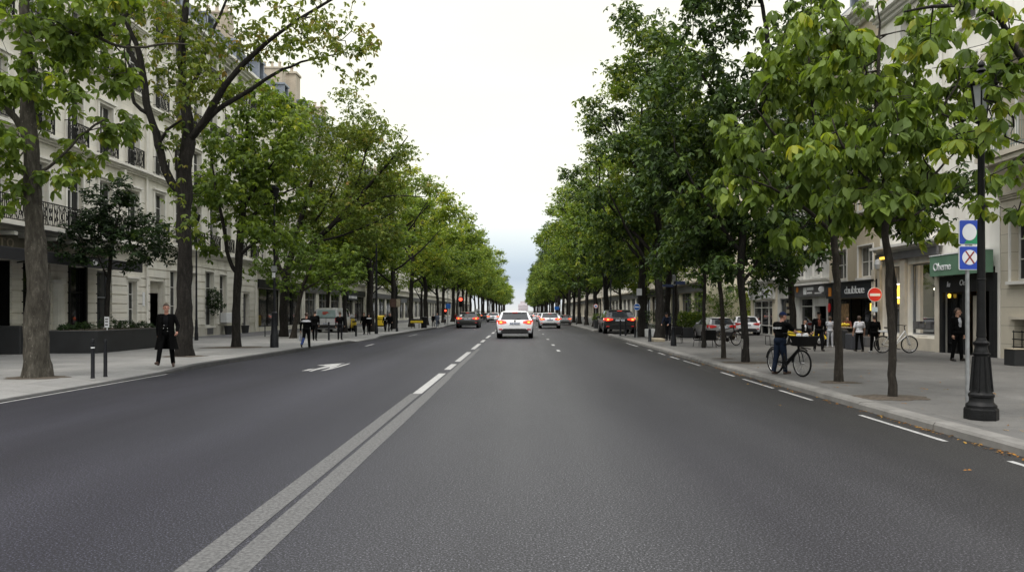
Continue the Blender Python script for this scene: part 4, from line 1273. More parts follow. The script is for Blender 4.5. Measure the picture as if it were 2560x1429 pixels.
# ---- left, nearest: house with the restaurant
def left_A():
    S = LEFT; u0, u1 = 8.0, 40.45
    b = thing('apartment_building', 'cream stone apartment house with black scrolled window guards above the restaurant awning', 'building')
    ops = [(24.2, 29.66, PZ, 3.75), (30.35, 32.1, PZ, 3.75), (33.42, 34.72, .6, 3.75), (35.65, 36.9, .9, 3.7), (38.45, 39.35, 1.0, 3.3), (20.5, 22.5, PZ, 3.7)]
    bays = [39.05 - 2.55 * k for k in range(12)]
    fl = [(5.25, 2.75), (9.25, 2.5), (13.2, 2.3), (16.9, 1.9)]
    for z, h in fl:
        for u in bays: ops.append((u - .6, u + .6, z + .1, z + .1 + h))
    wall_mesh(S, u0, u1, -.2, 19.6, ops).build('wall', M['stone'], b)
    for z, h in fl:
        for u in bays: window(b, S, u, z + .1, 1.2, h, 'tall' if z < 12 else 'plain')
    for z in (9.25, 13.2, 16.9):
        for u in bays: railing(b, S, u, z + .12, 1.5, .95, .2)
    g = [o for o in ops if o[2] < 4]
    courses(b, S, u0, u1, .75, 3.9, g, M['stone'])
    mb = MB(); sbox(mb, S, 32.2, 33.3, .05, .09, PZ, .74); sbox(mb, S, 34.8, 40.4, .004, .09, -.1, .74)
    mb.build('plinth', M['stone3'], b)
    t = MB()
    cornice(t, S, u0, u1, 4.85, .32, .55); cornice(t, S, u0, u1, 8.95, .3, .42); cornice(t, S, u0, u1, 12.95, .25, .35); cornice(t, S, u0, u1, 16.6, .25, .3); cornice(t, S, u0, u1, 19.1, .55, .75)
    for u in [x - 1.27 for x in bays]:
        for z in (8.72, 12.72): sbox(t, S, u - .09, u + .09, .006, .3, z, z + .225)
    t.bands('cornice', M['trim'], b)
    # first floor: two stone balconies with iron fronts
    for ua, ub in ((22.0, 33.6), (34.2, 36.9)):
        s_ = MB(); sbox(s_, S, ua, ub, .56, 1.0, 5.06, 5.22)
        for k in range(int((ub - ua) / 1.3) + 1): sbox(s_, S, ua + .25 + k * 1.3, ua + .45 + k * 1.3, .01, .8, 4.7, 4.848)
        s_.build('balcony', M['trim'], b)
        railing(b, S, (ua + ub) / 2, 5.22, ub - ua - .1, 1.0, .92)
    # restaurant frontage: dark interior behind the openings
    for (a, c, z0, z1) in g:
        if c - a < 1.0 or a > 35: continue
        d = MB(); d.add([S.p(a, -1.6, z0), S.p(c, -1.6, z0), S.p(c, -1.6, z1), S.p(a, -1.6, z1)], [(0, 1, 2, 3)])
        d.add([S.p(a, -.32, z0), S.p(a, -1.6, z0), S.p(a, -1.6, z1), S.p(a, -.32, z1)], [(0, 1, 2, 3)])
        d.add([S.p(c - .004, -.004, z0), S.p(c - .004, -1.6, z0), S.p(c - .004, -1.6, z1), S.p(c - .004, -.004, z1)], [(0, 1, 2, 3)])
        d.add([S.p(a, -.32, z1), S.p(c, -.32, z1), S.p(c, -1.6, z1), S.p(a, -1.6, z1)], [(0, 1, 2, 3)])
        d.build('doorway', M['dark'], b)
    shop_pane(b, S, 30.4, 32.05, PZ, 3.7, -.3, 'black', (31.2,), hb=(2.6,))
    shop_pane(b, S, 33.44, 34.70, .6, 3.73, -.1, 'black', (), hb=(2.6,))
    m_ = MB(); sbox(m_, S, 33.36, 33.5, .05, .12, .6, 3.8); sbox(m_, S, 34.62, 34.78, .05, .12, .6, 3.8); m_.build('shopfront_posts', M['black'], b)
    shop_pane(b, S, 35.67, 36.88, .9, 3.68, -.2, 'frame_g', (), hb=(2.4,))
    window(b, S, 38.9, 1.0, .9, 2.3, 'tall')
    # engaged column and fascia
    c = MB(); c.lathe([(.30, .75), (.27, 2.9), (.34, 2.95), (.34, 3.1)], 14, tr(*S.p(32.55, .08, 0))); c.build('column', M['trim'], b)
    f = MB(); sbox(f, S, 24.0, 37.0, .004, .06, 4.02, 4.84); f.build('fascia', mat('fascia_board', (0.19, 0.17, 0.135), 0.7, var=.08), b)
    # serif capitals on the fascia
    L_ = MB(); zb, hh = 4.27, .36
    def bar(u_a, u_b, z_a, z_b): sbox(L_, S, u_a, u_b, .062, .10, z_a, z_b)
    ul = 28.6
    bar(ul, ul + .07, zb, zb + hh); bar(ul + .07, ul + .27, zb, zb + .05); bar(ul - .05, ul + .12, zb + hh - .03, zb + hh); bar(ul + .23, ul + .27, zb + .05, zb + .11)
    ut = 29.08
    bar(ut - .035, ut + .035, zb, zb + hh - .04); bar(ut - .18, ut + .18, zb + hh - .04, zb + hh); bar(ut - .09, ut + .09, zb - .001, zb + .028); bar(ut - .18, ut - .15, zb + hh - .1, zb + hh - .041); bar(ut + .15, ut + .18, zb + hh - .1, zb + hh - .041)
    L_.tube([S.p(29.56 + .165 * math.cos(q * math.pi / 10), .08, zb + hh / 2 + (hh / 2 - .02) * math.sin(q * math.pi / 10)) for q in range(21)], .03, 6, caps=False)
    L_.build('lettering', M['brass'], b)
    for u in (27.9, 30.2, 33.2):
        sp = MB(); sp.tube([S.p(u, .06, 4.78), S.p(u, .45, 4.75), S.p(u, .5, 4.62)], .02, 6); sp.lathe([(.03, .12), (.09, 0)], 10, tr(*S.p(u, .5, 4.52))); sp.build('spotlight', M['sign_w'], b)
    wl = MB(); wl.tube([S.p(36.2, .05, 4.0), S.p(36.2, .35, 4.05), S.p(36.25, .4, 4.4)], .025, 6); wl.lathe([(.05, 0), (.16, .08), (.14, .3), (.03, .38)], 12, tr(*S.p(36.25, .4, 4.4))); wl.build('wall_lamp', M['iron'], b)
    dp = MB(); dp.tube([S.p(40.3, .12, .2), S.p(40.3, .12, 19)], .06, 8); dp.build('drainpipe', M['trim'], b)
    mansard(b, S, u0, u1, 19.66, 3.6, dormers=bays[::2], chim=((39.8, 1.0, 1.4), (24, 1.0, 1.4)))
    pl = MB(); sbox(pl, S, 39.9, 40.12, .05, .09, 2.0, 2.75); o = pl.build('notice', M['sign_w'], b)

    a = thing('awning', 'long flat charcoal awning over the restaurant entrance', 'awning')
    cz = MB()
    T = lambda u, n, z: S.p(u, n, z)
    ua, ub = 23.5, 36.1
    cz.add([T(ua, .1, 4.3), T(ub, .1, 4.3), T(ub, 2.0, 4.03), T(ua, 2.0, 4.03), T(ua, .1, 4.24), T(ub, .1, 4.24), T(ub, 1.97, 3.97), T(ua, 1.97, 3.97)], [(0, 1, 2, 3), (4, 7, 6, 5), (0, 4, 5, 1), (1, 5, 6, 2), (0, 3, 7, 4)])
    cz.build('canopy', M['canvas'], a)
    v = MB(); sbox(v, S, ua, ub, 1.98, 2.02, 3.6, 4.035); v.build('valance', M['canvas'], a)
    fr = MB()
    for u in (ua + .1, 29.9, ub - .1): fr.tube([T(u, .12, 3.7), T(u, 1.9, 3.9)], .03, 6)
    fr.build('frame', M['black'], a)
    mk = MB(); mk.torus(.09, .02, 14, 5, tr(*S.p(32.0, 2.03, 3.82)) @ rotm('Y', 90)); sbox(mk, S, 32.1, 32.25, 2.022, 2.034, 3.72, 3.9); mk.build('emblem', M['sign_w'], a)
    return b


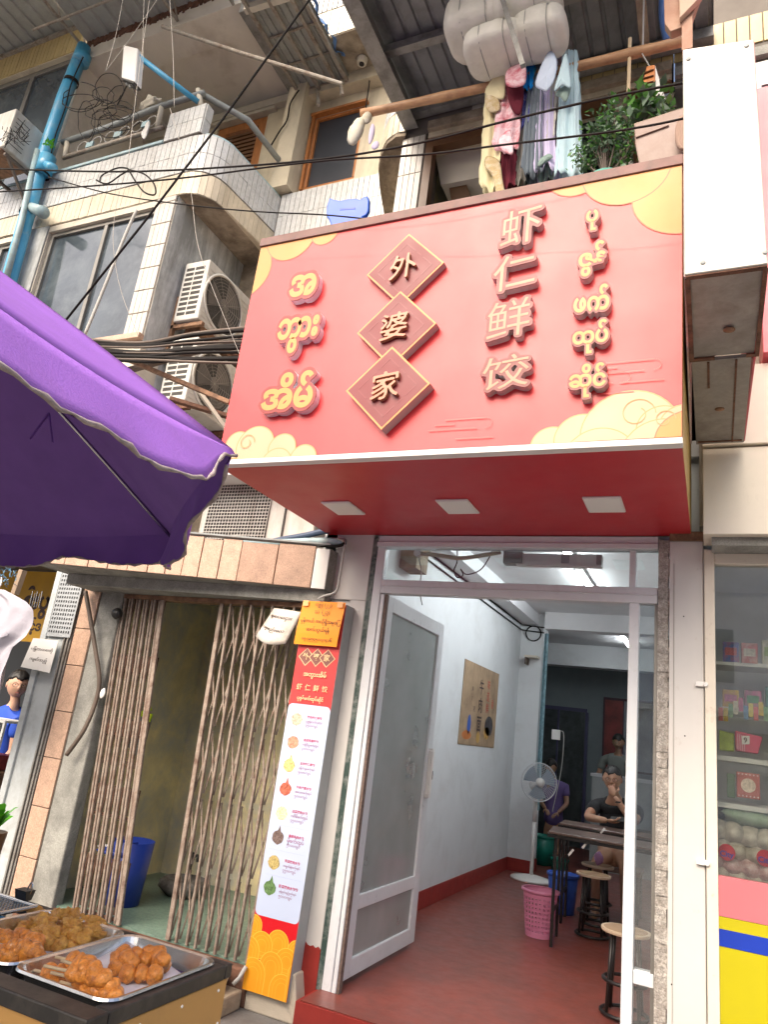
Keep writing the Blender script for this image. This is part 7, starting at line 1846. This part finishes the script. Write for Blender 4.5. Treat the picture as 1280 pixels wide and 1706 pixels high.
# paper liners
def liner(label, pts, seed):
    rng = random.Random(seed); A, B, C, D = [V(*p) for p in pts]
    w = MB(); w.grid(lambda u, v: A.lerp(B, u).lerp(D.lerp(C, u), v) + V(0, 0, .004*math.sin(u*9+seed)*math.sin(v*7)), 10, 10)
    return solo('paper_liner', w, M['paper'], label, 'paper', smooth=True, solid=.0006)
zf = ZT_+.004
liner('white paper sheet lining the corner tray under the round balls', [(-1.46, -2.71, zf), (-1.27, -2.70, zf), (-1.28, -2.40, zf+.006), (-1.50, -2.38, zf+.03)], 1)
liner('white paper under the skewers in the middle tray', [(-1.80, -2.68, zf), (-1.60, -2.68, zf), (-1.60, -2.50, zf+.004), (-1.80, -2.48, zf+.004)], 2)
BG = 'round fried balls piled on the paper'
balls = [(618, 0), ]
rng = random.Random(9)
posb = [(195, 1612), (212, 1622), (235, 1622), (257, 1624), (272, 1608), (196, 1598), (217, 1604), (240, 1600), (256, 1598), (205, 1590), (226, 1590), (247, 1588), (210, 1597), (270, 1600), (262, 1590)]
words = ['first', 'second', 'third', 'fourth', 'fifth', 'sixth', 'seventh', 'eighth', 'ninth', 'tenth', 'eleventh', 'twelfth', 'thirteenth', 'fourteenth', 'fifteenth', 'sixteenth', 'seventeenth', 'eighteenth']
for i, (x, y) in enumerate(posb):
    lvl = 0 if i < 5 else (1 if i < 9 else 2)
    c = at(x, y, Z=zf+.026+.010*lvl); w = MB(); r_ = rng.uniform(.0195, .0235); w.blob((c.x, c.y, c.z), (r_, r_, r_), 100+i, .09, 18, 14, 5)
    solo('fried_ball', w, M['ball'], '%s golden brown ball of the loose pile, %s' % (words[i], ['in its front row', 'in its middle row', 'in its back row'][lvl]), 'fried ball', BG, smooth=True)
# skewers
def skewer(label, tip, end, nb, z, group, r=.0215, m=None):
    A, B = at(tip[0], tip[1], Z=z), at(end[0], end[1], Z=z); T = thing('skewer', label, 'skewer', (A+B)/2, group); d = (B-A)
    w = MB(); w.tube([A, A.lerp(B, .97)], .0038, 6); w.build('stick', M['stick'], T, smooth=True)
    for k in range(nb):
        t = 1 - (k+.4)/nb*.60; p = A.lerp(B, t); w = MB(); w.blob((p.x, p.y, p.z), (r*1.05, r*1.05, r), hash(label) % 500 if False else int(tip[0]*7+k*13) % 997, .10, 18, 14, 5); w.build('ball', m or M['ball'], T, smooth=True)
G1 = 'skewers of fried balls in the corner tray'; G2 = 'skewers of fried balls in the middle tray'
skewer('skewer with its long stick pointing left in the corner tray', (40, 1613), (120, 1630), 3, zf+.02, G1)
skewer('skewer at the front left of the corner tray', (100, 1636), (197, 1662), 4, zf+.02, G1)
skewer('skewer in the middle of the corner tray', (84, 1620), (190, 1645), 4, zf+.035, G1)
skewer('skewer lying on top in the corner tray', (73, 1609), (178, 1632), 4, zf+.05, G1)
skewer('rear skewer of the corner tray', (92, 1594), (150, 1608), 3, zf+.045, G1)
skewer('uppermost back skewer of the corner tray', (102, 1600), (160, 1620), 3, zf+.06, G1)
skewer('rear skewer in the middle tray', (2, 1552), (64, 1570), 4, zf+.04, G2)
skewer('middle skewer in the middle tray', (-10, 1572), (60, 1585), 4, zf+.045, G2)
skewer('front skewer in the middle tray', (18, 1592), (66, 1600), 3, zf+.025, G2)
skewer('skewer cut by the left edge in the middle tray', (-30, 1585), (24, 1592), 4, zf+.03, G2)
skewer('low skewer at the left edge in the middle tray', (-30, 1560), (20, 1566), 3, zf+.04, G2)
# battered fritters
def fritter(i, x, y, lvl, s, k_=1.25):
    s *= k_
    rng = random.Random(300+i); c = at(x, y, Z=zf+.015+.014*lvl); w = MB()
    for k in range(5):
        w.blob((c.x+rng.uniform(-1, 1)*.018*s, c.y+rng.uniform(-1, 1)*.014*s, c.z+rng.uniform(-.3, 1)*.008), (.020*s*rng.uniform(.6, 1.2), .014*s*rng.uniform(.6, 1.2), .012*s*rng.uniform(.7, 1.3)), 500+i*7+k, .35, 12, 9, 5)
    solo('battered_fritter', w, M['fried'], '%s crumbly yellow fritter counting from the back left of the middle tray' % words[i], 'fritter', 'battered fritters in the middle tray', smooth=True)
fp_ = [(60, 1530, 0, 1.1), (70, 1545, 1, 1.2), (45, 1545, 0, 1.0), (90, 1535, 0, 1.1), (85, 1550, 1, 1.2), (105, 1530, 1, 1.2), (112, 1545, 1, 1.2), (100, 1560, 0, 1.1), (125, 1538, 0, 1.1), (135, 1550, 0, 1.2), (150, 1545, 0, 1.2), (160, 1555, 0, 1.1), (120, 1566, 0, 1.1), (90, 1572, 0, 1.1), (140, 1562, 1, 1.1), (65, 1558, 1, 1.1), (155, 1540, 1, 1.0), (105, 1577, 0, .9)]
for i, p_ in enumerate(fp_): fritter(i, *p_)
w = MB(); w.prism([at(10, 1645, Y=-2.72), at(60, 1672, Y=-2.72), at(85, 1680, Y=-2.72), at(55, 1685, Y=-2.72)], (0, .01, 0)); solo('white_rag', w, M['plain_white'], 'white and coloured rag stuffed under the edge of the cart top', 'rag')
w = MB(); w.blob(at(60, 1680, Y=-2.69), (.02, .012, .012), 3, .2); solo('coloured_wrap', w, mat('wrap_red', (.4, .03, .05), .5, var=.6, vscale=40), 'small red and purple wrapper under the cart top', 'wrapper', smooth=True)

# ------------------------------------------------------------------ purple market umbrella
UB = thing('market_umbrella', 'big purple market umbrella with frayed hem over the food cart', 'umbrella', (-2.5, -3.42, 0))
zr = 2.25; A = V(-1.136, -2.796, zr); cxy = V(-2.50, -3.429, zr); ra = (A-cxy).length
B0 = V(-1.983, -2.017, zr); a0 = math.atan2(A.y-cxy.y, A.x-cxy.x); a1 = math.atan2(B0.y-cxy.y, B0.x-cxy.x); da = a1-a0
HUB = V(cxy.x, cxy.y, zr+.86)
NN = 8
def rim(k, r=1.0, z=zr): return V(cxy.x+ra*r*math.cos(a0+k*da), cxy.y+ra*r*math.sin(a0+k*da), z)
def canopy(k, u, v, off=0):
    """panel k..k+1, u across, v from hub (0) to rim (1); cloth sags between the ribs"""
    p = HUB.lerp(rim(k), v).lerp(HUB.lerp(rim(k+1), v), u)
    sagk = 4*u*(1-u)
    p.z -= .06*math.sin(PI*v)*(-1)*.35 + sagk*(.028*v*v + .0) ; p.z += off
    inn = (cxy - p); inn.z = 0
    p += inn*(.022*sagk*v*v)
    return p
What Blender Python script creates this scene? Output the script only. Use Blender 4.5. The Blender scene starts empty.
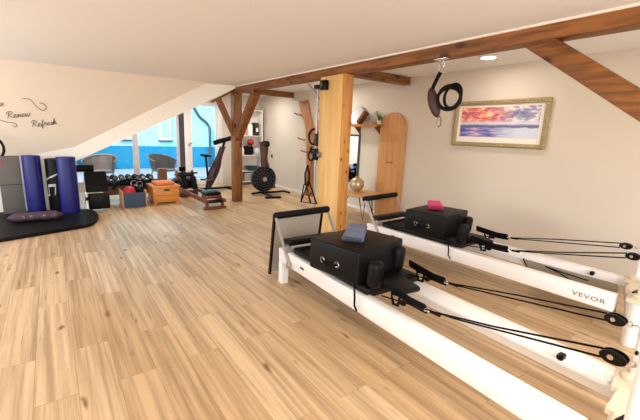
============================================================
Gather every line from the entries above where the word "script" appears, and copy them.

> _Finished exercise_
Continue the Blender Python script for this scene: part 4, from line 1273. More parts follow. The script is for Blender 4.5. Measure the picture as if it were 2560x1429 pixels.
Keep writing the Blender script for this image. This is part 7, starting at line 1846. This part finishes the script. Write for Blender 4.5. Treat the picture as 1280 pixels wide and 1706 pixels high.
What Blender Python script creates this scene? Output the script only. Use Blender 4.5. The Blender scene starts empty.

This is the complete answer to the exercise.